“Cuando un amigo se va,una estrella se ha perdido,la que ilumina el lugar donde hay un niño dormido.”
Alberto Cortez
Muchas veces pretendemos encontrar la inspiración en donde no lo está, perdemos la claridad suficiente para comprender que la tenemos frente a nosotros, nitidez que nunca le faltó al genial Alberto Cortéz. Su estilo fue definido como el de aquél que canta a la vida misma, a las cosas simples.
Pensar en composiciones como ”Mi Árbol y yo”, “Cuando un amigo se va” o “El Abuelo”, legitiman ese mote que adquirió al reparar en las historias mínimas y mundanas, que terminan por ser universales. Como muchas veces sucede, Alberto se puso el disfraz de profeta, pues no fue en Argentina sino en Bélgica donde daría sus pasos más contundentes hacia el salto de calidad. Cortez fue poeta con todas las credenciales, su verdadero talento no estaba constreñido a su color de voz.
Para los clásicos el paso a la modernidad fue un puntapié dado que habría de generar una evolución no solo enriquecedora sino también irreversible a la forma de hacer poesía. A partir de esta ruptura, favorecida por los cambios socio-culturales, políticos y tecnológicos de la época, hemos llegado a una literatura que, en la actualidad, por un lado solapa y escapa de lo real, lo cotidiano, y, por la otra, da cuenta, o más bien refleja, los actos de nuestra vida diaria.

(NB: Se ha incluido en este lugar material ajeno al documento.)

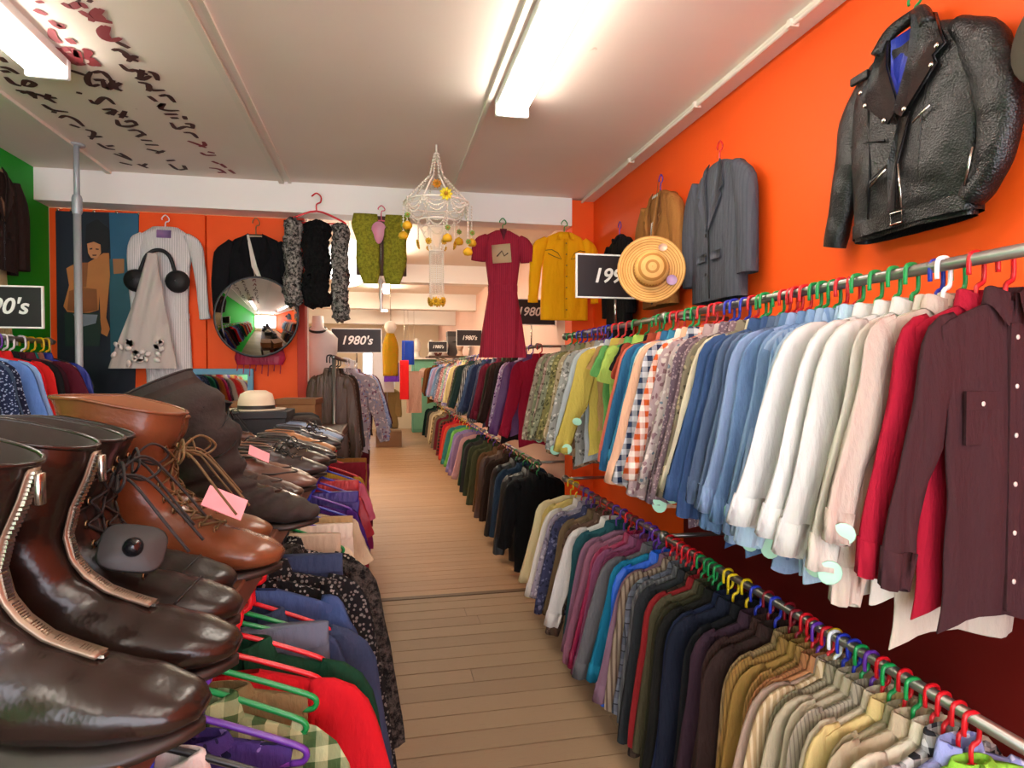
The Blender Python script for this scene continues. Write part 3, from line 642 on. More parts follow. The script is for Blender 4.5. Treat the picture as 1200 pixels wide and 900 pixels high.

Desde este enfoque, lo cotidiano en la poesía actual, planteó en Cortez la clave de su poderosa tinta. Que la poesía es parte de lo cotidiano, eso es inevitable, en tanto lo cotidiano es inherente a nuestra vida y a todo acontecer que en ella ocurra. La diferencia la establece el poeta utilizando un lenguaje más o menos comprensible, y que dependerá también de su conexión interna con la vida de su entorno, esa conexión que Cortez nos deja en un rincón del alma, pues parafraseando a Eugenio Montejo:
“La poesía cruza la tierra sola, apoya su voz en el dolor del mundo y nada pide, ni siquiera palabras. Llega de lejos y sin hora, nunca avisa; tiene la llave de la puerta. Al entrar siempre se detiene a mirarnos. Después abre su mano y nos entrega una flor o un guijarro, algo secreto, pero tan intenso que el corazón palpita demasiado veloz. Y despertamos”.